MCCLINTOCK: You know, your ballet teacher died last week and her daughter found a box with a bunch of files and put it out near the garbage, so it will be taken away by the garbage collector. And in doing so, you're exposing to misuse a box full of 175 birth certificates.

MCCUNE: Cesar Perales, of the civil rights group LatinoJustice, says his concern with the whole initiative is suddenly all Puerto Rican birth certificates appear suspicious. And he says stateside Puerto Ricans already have trouble convincing people that their documents are as good as any other American's.

CESAR PERALES: Just a couple of years ago, the state of New Hampshire decided that people with Puerto Rican passports would be treated like foreigners, and had to go to a special office in order to be able to get a driver's license.
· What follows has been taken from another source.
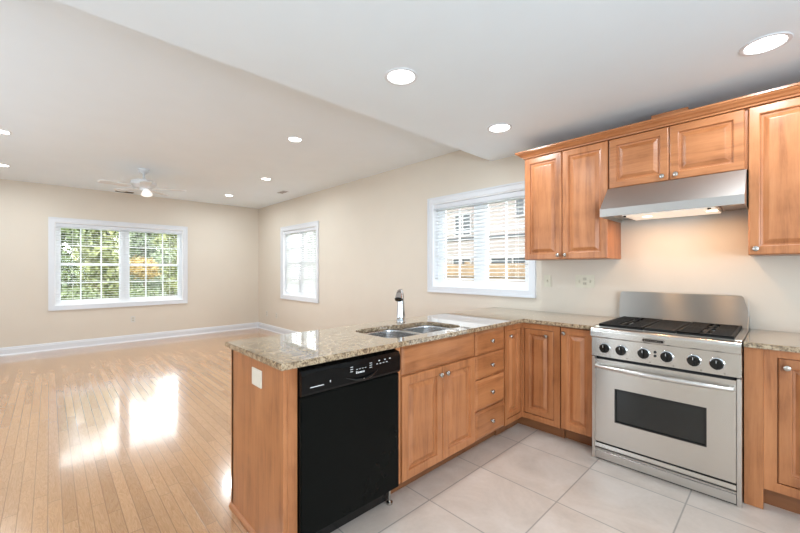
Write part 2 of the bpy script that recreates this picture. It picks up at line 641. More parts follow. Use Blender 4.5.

MCCUNE: With this year's news, he says people applying for driver's licenses in other states have already reported having their birth certificates rejected.

PERALES: A declaration by the very government of Puerto Rico that birth certificates issued by that government really ought to be suspect - that makes it that much more difficult for people in this country who spent a lot of time proving that they are native-born citizens.

MCCUNE: Some people are simply attached to their old birth certificates. Sipping a cup of sweet coffee in a local cafe, 82-year-old Antonia Andujar says no way she will apply for the new certificate.

ANTONIA ANDUJAR: I keep my old one. It's nice.

MCCUNE: For NPR News, I'm Marianne McCune in New York.